- [Aim of the task] Write out the listing in full, matching it word for word.
# # # # #
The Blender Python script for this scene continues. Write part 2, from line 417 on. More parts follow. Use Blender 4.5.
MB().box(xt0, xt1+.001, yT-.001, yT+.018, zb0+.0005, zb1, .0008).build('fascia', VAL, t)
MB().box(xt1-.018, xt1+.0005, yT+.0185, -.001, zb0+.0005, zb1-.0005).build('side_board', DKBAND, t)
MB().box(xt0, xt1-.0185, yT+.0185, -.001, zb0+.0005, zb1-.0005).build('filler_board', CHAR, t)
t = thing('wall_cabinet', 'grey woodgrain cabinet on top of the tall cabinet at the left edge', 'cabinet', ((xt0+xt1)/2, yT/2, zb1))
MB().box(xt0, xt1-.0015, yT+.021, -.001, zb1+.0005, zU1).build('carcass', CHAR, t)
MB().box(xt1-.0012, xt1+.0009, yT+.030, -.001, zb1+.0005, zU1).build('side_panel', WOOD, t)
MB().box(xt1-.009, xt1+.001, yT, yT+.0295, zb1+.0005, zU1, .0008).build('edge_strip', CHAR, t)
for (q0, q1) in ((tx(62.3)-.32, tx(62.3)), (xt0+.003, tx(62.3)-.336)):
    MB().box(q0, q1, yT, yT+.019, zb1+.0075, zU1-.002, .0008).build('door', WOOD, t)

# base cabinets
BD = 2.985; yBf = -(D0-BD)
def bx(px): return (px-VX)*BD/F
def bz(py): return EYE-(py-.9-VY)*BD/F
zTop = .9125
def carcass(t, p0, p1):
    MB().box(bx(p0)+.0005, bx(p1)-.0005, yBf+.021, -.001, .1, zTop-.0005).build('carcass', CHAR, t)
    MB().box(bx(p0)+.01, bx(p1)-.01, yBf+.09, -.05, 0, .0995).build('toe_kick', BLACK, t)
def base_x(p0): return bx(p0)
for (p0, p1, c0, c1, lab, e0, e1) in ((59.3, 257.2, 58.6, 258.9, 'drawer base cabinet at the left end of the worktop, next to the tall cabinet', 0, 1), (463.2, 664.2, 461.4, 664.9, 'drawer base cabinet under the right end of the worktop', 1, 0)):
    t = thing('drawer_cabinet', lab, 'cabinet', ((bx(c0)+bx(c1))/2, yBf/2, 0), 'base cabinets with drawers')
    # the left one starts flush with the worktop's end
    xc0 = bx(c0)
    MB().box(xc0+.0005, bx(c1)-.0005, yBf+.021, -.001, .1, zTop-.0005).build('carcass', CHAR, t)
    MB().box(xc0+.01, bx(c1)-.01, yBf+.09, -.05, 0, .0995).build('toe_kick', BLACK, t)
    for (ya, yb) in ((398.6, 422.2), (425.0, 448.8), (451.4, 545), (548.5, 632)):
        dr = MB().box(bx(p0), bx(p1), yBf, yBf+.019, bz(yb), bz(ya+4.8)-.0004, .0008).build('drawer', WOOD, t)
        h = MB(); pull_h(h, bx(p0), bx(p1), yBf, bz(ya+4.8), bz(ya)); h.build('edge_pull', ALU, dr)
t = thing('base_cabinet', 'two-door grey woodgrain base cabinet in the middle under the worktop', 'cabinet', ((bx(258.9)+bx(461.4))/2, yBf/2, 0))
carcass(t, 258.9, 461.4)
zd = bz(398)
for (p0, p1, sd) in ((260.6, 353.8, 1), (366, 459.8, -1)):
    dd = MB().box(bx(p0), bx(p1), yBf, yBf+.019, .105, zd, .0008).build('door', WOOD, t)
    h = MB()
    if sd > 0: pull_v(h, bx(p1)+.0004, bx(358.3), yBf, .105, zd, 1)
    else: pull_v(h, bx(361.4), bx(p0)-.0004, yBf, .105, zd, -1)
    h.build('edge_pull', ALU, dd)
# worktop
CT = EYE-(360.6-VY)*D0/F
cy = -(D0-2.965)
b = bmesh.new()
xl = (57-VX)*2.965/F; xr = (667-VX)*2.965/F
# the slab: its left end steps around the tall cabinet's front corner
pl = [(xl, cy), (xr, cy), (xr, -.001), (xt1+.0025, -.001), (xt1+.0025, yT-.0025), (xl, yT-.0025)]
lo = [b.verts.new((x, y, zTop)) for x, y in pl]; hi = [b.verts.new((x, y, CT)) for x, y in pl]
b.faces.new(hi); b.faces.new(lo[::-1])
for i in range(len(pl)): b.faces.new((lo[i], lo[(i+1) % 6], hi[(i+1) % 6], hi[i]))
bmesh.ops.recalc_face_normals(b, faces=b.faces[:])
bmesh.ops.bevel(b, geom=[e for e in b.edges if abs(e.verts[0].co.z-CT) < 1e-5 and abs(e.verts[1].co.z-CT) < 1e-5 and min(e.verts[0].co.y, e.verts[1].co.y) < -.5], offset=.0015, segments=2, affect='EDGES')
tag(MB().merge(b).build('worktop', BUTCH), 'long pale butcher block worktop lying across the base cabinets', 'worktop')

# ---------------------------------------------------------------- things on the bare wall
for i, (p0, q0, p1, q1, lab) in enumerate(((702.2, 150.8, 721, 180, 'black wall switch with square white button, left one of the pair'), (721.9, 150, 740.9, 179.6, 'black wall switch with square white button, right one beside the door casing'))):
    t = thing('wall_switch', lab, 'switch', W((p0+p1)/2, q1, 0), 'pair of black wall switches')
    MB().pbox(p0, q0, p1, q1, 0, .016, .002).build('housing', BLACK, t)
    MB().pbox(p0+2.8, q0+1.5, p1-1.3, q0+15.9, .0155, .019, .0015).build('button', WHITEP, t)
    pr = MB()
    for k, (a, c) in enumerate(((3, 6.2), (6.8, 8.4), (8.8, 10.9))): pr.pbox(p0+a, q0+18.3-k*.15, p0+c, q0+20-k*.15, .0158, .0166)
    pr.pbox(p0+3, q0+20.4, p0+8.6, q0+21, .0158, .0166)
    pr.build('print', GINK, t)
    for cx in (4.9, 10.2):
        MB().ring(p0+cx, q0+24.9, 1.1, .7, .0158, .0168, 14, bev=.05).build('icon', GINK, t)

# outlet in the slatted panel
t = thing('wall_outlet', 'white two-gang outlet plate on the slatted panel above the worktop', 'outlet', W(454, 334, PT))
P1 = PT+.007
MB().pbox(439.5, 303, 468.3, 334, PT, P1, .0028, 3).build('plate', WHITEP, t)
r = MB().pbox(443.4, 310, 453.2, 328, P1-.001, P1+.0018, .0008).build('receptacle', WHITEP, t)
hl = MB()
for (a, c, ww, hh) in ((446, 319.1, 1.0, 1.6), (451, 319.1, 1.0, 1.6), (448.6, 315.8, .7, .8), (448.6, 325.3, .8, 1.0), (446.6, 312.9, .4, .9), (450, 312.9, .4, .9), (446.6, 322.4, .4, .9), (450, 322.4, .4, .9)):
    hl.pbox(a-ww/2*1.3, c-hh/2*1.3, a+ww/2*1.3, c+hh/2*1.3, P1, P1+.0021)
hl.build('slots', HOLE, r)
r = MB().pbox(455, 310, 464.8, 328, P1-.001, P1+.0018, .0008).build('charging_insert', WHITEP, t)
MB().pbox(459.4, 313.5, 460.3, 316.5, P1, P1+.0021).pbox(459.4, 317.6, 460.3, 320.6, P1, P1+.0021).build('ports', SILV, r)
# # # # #
- [Correct result]
The Blender Python script for this scene continues. Write part 2, from line 417 on. More parts follow. Use Blender 4.5.
MB().box(xt0, xt1+.001, yT-.001, yT+.018, zb0+.0005, zb1, .0008).build('fascia', VAL, t)
MB().box(xt1-.018, xt1+.0005, yT+.0185, -.001, zb0+.0005, zb1-.0005).build('side_board', DKBAND, t)
MB().box(xt0, xt1-.0185, yT+.0185, -.001, zb0+.0005, zb1-.0005).build('filler_board', CHAR, t)
t = thing('wall_cabinet', 'grey woodgrain cabinet on top of the tall cabinet at the left edge', 'cabinet', ((xt0+xt1)/2, yT/2, zb1))
MB().box(xt0, xt1-.0015, yT+.021, -.001, zb1+.0005, zU1).build('carcass', CHAR, t)
MB().box(xt1-.0012, xt1+.0009, yT+.030, -.001, zb1+.0005, zU1).build('side_panel', WOOD, t)
MB().box(xt1-.009, xt1+.001, yT, yT+.0295, zb1+.0005, zU1, .0008).build('edge_strip', CHAR, t)
for (q0, q1) in ((tx(62.3)-.32, tx(62.3)), (xt0+.003, tx(62.3)-.336)):
    MB().box(q0, q1, yT, yT+.019, zb1+.0075, zU1-.002, .0008).build('door', WOOD, t)

# base cabinets
BD = 2.985; yBf = -(D0-BD)
def bx(px): return (px-VX)*BD/F
def bz(py): return EYE-(py-.9-VY)*BD/F
zTop = .9125
def carcass(t, p0, p1):
    MB().box(bx(p0)+.0005, bx(p1)-.0005, yBf+.021, -.001, .1, zTop-.0005).build('carcass', CHAR, t)
    MB().box(bx(p0)+.01, bx(p1)-.01, yBf+.09, -.05, 0, .0995).build('toe_kick', BLACK, t)
def base_x(p0): return bx(p0)
for (p0, p1, c0, c1, lab, e0, e1) in ((59.3, 257.2, 58.6, 258.9, 'drawer base cabinet at the left end of the worktop, next to the tall cabinet', 0, 1), (463.2, 664.2, 461.4, 664.9, 'drawer base cabinet under the right end of the worktop', 1, 0)):
    t = thing('drawer_cabinet', lab, 'cabinet', ((bx(c0)+bx(c1))/2, yBf/2, 0), 'base cabinets with drawers')
    # the left one starts flush with the worktop's end
    xc0 = bx(c0)
    MB().box(xc0+.0005, bx(c1)-.0005, yBf+.021, -.001, .1, zTop-.0005).build('carcass', CHAR, t)
    MB().box(xc0+.01, bx(c1)-.01, yBf+.09, -.05, 0, .0995).build('toe_kick', BLACK, t)
    for (ya, yb) in ((398.6, 422.2), (425.0, 448.8), (451.4, 545), (548.5, 632)):
        dr = MB().box(bx(p0), bx(p1), yBf, yBf+.019, bz(yb), bz(ya+4.8)-.0004, .0008).build('drawer', WOOD, t)
        h = MB(); pull_h(h, bx(p0), bx(p1), yBf, bz(ya+4.8), bz(ya)); h.build('edge_pull', ALU, dr)
t = thing('base_cabinet', 'two-door grey woodgrain base cabinet in the middle under the worktop', 'cabinet', ((bx(258.9)+bx(461.4))/2, yBf/2, 0))
carcass(t, 258.9, 461.4)
zd = bz(398)
for (p0, p1, sd) in ((260.6, 353.8, 1), (366, 459.8, -1)):
    dd = MB().box(bx(p0), bx(p1), yBf, yBf+.019, .105, zd, .0008).build('door', WOOD, t)
    h = MB()
    if sd > 0: pull_v(h, bx(p1)+.0004, bx(358.3), yBf, .105, zd, 1)
    else: pull_v(h, bx(361.4), bx(p0)-.0004, yBf, .105, zd, -1)
    h.build('edge_pull', ALU, dd)
# worktop
CT = EYE-(360.6-VY)*D0/F
cy = -(D0-2.965)
b = bmesh.new()
xl = (57-VX)*2.965/F; xr = (667-VX)*2.965/F
# the slab: its left end steps around the tall cabinet's front corner
pl = [(xl, cy), (xr, cy), (xr, -.001), (xt1+.0025, -.001), (xt1+.0025, yT-.0025), (xl, yT-.0025)]
lo = [b.verts.new((x, y, zTop)) for x, y in pl]; hi = [b.verts.new((x, y, CT)) for x, y in pl]
b.faces.new(hi); b.faces.new(lo[::-1])
for i in range(len(pl)): b.faces.new((lo[i], lo[(i+1) % 6], hi[(i+1) % 6], hi[i]))
bmesh.ops.recalc_face_normals(b, faces=b.faces[:])
bmesh.ops.bevel(b, geom=[e for e in b.edges if abs(e.verts[0].co.z-CT) < 1e-5 and abs(e.verts[1].co.z-CT) < 1e-5 and min(e.verts[0].co.y, e.verts[1].co.y) < -.5], offset=.0015, segments=2, affect='EDGES')
tag(MB().merge(b).build('worktop', BUTCH), 'long pale butcher block worktop lying across the base cabinets', 'worktop')

# ---------------------------------------------------------------- things on the bare wall
for i, (p0, q0, p1, q1, lab) in enumerate(((702.2, 150.8, 721, 180, 'black wall switch with square white button, left one of the pair'), (721.9, 150, 740.9, 179.6, 'black wall switch with square white button, right one beside the door casing'))):
    t = thing('wall_switch', lab, 'switch', W((p0+p1)/2, q1, 0), 'pair of black wall switches')
    MB().pbox(p0, q0, p1, q1, 0, .016, .002).build('housing', BLACK, t)
    MB().pbox(p0+2.8, q0+1.5, p1-1.3, q0+15.9, .0155, .019, .0015).build('button', WHITEP, t)
    pr = MB()
    for k, (a, c) in enumerate(((3, 6.2), (6.8, 8.4), (8.8, 10.9))): pr.pbox(p0+a, q0+18.3-k*.15, p0+c, q0+20-k*.15, .0158, .0166)
    pr.pbox(p0+3, q0+20.4, p0+8.6, q0+21, .0158, .0166)
    pr.build('print', GINK, t)
    for cx in (4.9, 10.2):
        MB().ring(p0+cx, q0+24.9, 1.1, .7, .0158, .0168, 14, bev=.05).build('icon', GINK, t)

# outlet in the slatted panel
t = thing('wall_outlet', 'white two-gang outlet plate on the slatted panel above the worktop', 'outlet', W(454, 334, PT))
P1 = PT+.007
MB().pbox(439.5, 303, 468.3, 334, PT, P1, .0028, 3).build('plate', WHITEP, t)
r = MB().pbox(443.4, 310, 453.2, 328, P1-.001, P1+.0018, .0008).build('receptacle', WHITEP, t)
hl = MB()
for (a, c, ww, hh) in ((446, 319.1, 1.0, 1.6), (451, 319.1, 1.0, 1.6), (448.6, 315.8, .7, .8), (448.6, 325.3, .8, 1.0), (446.6, 312.9, .4, .9), (450, 312.9, .4, .9), (446.6, 322.4, .4, .9), (450, 322.4, .4, .9)):
    hl.pbox(a-ww/2*1.3, c-hh/2*1.3, a+ww/2*1.3, c+hh/2*1.3, P1, P1+.0021)
hl.build('slots', HOLE, r)
r = MB().pbox(455, 310, 464.8, 328, P1-.001, P1+.0018, .0008).build('charging_insert', WHITEP, t)
MB().pbox(459.4, 313.5, 460.3, 316.5, P1, P1+.0021).pbox(459.4, 317.6, 460.3, 320.6, P1, P1+.0021).build('ports', SILV, r)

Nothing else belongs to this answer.